Can Japan PM Kishida survive kickbacks scandal as rivals begin ‘moving against him’?
- While analysts say Prime Minister Fumio Kishida can survive until October 2025, his support is falling amid ‘great turmoil’ within the ruling LDP and growing public anger
- Independent politicians Shigeru Ishida and Seiko Noda have emerged as candidates who could replace Kishida in a leadership challenge
With Prime Minister Fumio Kishida struggling to limit the fallout from the snowballing kickbacks scandal that has engulfed Japan’s ruling Liberal Democratic Party (LDP), his rivals are sharpening their knives and looking to make the most of the political opportunity they have been gifted.
“Kishida can theoretically survive because he does not have to face a general election until as late as October 2025, but it is hard to predict what might happen if his support rate continues to fall,” said Yoichi Shimada, a professor of politics and international relations at Fukui Prefectural University.

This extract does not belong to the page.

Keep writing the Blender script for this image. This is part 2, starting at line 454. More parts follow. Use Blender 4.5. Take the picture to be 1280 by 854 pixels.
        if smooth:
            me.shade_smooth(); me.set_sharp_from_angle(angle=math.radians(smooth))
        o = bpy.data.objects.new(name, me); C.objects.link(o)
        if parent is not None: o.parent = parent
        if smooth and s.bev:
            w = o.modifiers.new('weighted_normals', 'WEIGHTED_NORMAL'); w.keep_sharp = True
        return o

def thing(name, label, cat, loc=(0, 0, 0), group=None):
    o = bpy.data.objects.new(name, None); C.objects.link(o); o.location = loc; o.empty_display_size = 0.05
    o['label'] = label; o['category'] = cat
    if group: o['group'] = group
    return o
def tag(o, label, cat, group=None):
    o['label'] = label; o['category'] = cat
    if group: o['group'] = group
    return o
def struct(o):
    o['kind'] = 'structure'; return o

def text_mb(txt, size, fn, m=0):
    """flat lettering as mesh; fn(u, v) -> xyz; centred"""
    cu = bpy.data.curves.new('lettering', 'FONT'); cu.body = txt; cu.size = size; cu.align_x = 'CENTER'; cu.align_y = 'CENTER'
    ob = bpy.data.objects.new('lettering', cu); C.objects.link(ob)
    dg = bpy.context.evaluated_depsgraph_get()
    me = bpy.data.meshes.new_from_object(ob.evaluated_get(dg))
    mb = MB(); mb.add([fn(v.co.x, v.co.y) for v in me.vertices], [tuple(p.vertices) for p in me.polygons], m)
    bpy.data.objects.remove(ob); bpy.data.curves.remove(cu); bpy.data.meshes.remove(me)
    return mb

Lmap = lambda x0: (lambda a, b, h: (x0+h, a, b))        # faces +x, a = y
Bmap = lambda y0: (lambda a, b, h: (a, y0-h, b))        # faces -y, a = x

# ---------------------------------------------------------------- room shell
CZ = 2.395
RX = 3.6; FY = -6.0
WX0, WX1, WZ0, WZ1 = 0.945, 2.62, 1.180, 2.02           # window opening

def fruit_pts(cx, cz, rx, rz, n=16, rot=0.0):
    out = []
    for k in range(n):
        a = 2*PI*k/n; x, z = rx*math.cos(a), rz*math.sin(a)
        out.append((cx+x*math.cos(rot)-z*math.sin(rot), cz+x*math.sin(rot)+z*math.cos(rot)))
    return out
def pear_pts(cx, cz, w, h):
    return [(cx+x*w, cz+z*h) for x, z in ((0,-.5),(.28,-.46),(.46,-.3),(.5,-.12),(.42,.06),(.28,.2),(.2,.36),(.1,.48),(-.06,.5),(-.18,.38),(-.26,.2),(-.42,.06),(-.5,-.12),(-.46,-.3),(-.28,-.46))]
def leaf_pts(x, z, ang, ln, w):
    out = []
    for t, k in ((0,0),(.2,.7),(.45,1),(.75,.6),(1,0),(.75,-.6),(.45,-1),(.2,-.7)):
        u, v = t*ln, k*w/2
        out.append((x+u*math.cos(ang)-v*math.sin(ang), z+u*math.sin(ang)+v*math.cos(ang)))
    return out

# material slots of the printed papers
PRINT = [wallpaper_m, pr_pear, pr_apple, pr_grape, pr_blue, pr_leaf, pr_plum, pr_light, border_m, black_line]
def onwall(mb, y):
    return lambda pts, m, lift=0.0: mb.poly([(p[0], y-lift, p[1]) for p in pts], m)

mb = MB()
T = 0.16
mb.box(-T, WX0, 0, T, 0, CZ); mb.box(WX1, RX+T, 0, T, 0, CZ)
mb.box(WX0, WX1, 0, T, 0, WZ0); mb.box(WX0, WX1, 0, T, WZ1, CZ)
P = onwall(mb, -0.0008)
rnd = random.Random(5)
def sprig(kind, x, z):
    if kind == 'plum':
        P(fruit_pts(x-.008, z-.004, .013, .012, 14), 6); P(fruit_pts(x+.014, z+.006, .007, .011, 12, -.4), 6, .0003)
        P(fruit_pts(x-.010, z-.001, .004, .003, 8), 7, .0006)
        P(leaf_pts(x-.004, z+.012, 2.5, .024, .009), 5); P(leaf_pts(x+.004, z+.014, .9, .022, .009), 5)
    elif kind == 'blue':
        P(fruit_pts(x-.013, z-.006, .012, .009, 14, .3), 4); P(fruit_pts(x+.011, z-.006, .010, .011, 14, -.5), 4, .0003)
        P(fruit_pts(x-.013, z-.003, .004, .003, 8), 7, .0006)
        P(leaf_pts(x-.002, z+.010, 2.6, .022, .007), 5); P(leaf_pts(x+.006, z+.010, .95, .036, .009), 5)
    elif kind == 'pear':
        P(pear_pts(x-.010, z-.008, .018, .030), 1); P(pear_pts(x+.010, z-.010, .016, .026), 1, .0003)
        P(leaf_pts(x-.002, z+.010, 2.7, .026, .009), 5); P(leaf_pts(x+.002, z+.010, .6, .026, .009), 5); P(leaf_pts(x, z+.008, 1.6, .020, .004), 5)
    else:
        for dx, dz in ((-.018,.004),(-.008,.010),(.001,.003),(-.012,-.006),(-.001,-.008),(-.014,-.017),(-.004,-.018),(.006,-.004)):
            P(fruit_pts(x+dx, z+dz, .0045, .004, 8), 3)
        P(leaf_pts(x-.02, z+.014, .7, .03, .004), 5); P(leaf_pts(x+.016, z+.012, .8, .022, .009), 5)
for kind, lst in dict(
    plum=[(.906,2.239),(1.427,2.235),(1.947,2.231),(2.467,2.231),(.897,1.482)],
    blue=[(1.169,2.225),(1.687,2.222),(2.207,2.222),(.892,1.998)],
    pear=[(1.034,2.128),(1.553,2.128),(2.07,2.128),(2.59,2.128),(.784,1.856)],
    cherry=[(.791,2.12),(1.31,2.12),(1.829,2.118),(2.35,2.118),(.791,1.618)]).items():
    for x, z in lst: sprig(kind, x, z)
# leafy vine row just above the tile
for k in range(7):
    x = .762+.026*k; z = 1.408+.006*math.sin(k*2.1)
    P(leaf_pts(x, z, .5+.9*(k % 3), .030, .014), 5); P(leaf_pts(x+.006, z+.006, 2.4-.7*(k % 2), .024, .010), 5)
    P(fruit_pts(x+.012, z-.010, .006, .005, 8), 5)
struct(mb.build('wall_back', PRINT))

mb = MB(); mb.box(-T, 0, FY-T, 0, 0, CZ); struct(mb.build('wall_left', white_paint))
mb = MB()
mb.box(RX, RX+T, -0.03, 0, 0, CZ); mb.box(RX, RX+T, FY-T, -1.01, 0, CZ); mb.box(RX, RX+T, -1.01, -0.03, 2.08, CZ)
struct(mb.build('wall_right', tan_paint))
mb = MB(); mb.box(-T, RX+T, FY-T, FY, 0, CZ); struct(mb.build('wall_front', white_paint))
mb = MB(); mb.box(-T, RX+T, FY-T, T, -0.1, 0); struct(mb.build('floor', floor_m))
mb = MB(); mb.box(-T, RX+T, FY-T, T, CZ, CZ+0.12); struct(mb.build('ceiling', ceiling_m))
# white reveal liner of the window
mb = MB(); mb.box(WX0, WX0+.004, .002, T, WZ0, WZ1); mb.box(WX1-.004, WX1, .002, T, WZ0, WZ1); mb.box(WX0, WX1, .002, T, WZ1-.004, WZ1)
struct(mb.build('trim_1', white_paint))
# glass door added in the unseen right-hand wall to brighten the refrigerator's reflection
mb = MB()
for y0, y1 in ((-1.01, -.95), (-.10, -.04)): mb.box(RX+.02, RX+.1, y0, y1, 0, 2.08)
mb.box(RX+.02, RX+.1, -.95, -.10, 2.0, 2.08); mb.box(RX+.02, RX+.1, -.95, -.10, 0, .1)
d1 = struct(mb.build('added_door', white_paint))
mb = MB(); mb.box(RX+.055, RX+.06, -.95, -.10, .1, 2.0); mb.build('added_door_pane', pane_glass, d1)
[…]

“It is clear that some in the party are already moving against him,” he told This Week in Asia.
Kishida is reeling as yet more reports emerge in the media of LDP politicians failing to report income and expenditures from fundraising parties organised by the party’s factions, including the powerful conservative wing of the party that used to be headed by former Prime Minister Shinzo Abe.
Suspicion of financial mismanagement has spread throughout the LDP, including to Kishida’s own faction, and the firing of five members of the cabinet late last week has failed to stem the growing public anger at elected members of the Diet simply pocketing millions of yen.
The conservative Yomiuri newspaper condemned the party that it generally supports in an editorial on Thursday headlined “Personnel reshuffle not sufficient to dispel distrust over allegations”. The left-leaning Mainichi went further by stating “the Kishida government is unfit to handle state affairs amid growing money scandal” the same day.
The public appears to agree. A Jiji News poll on December 14 put the prime minister’s support rate at a paltry 17.1 per cent while a Kyodo News survey put it at a barely improved 22.3 per cent on Sunday.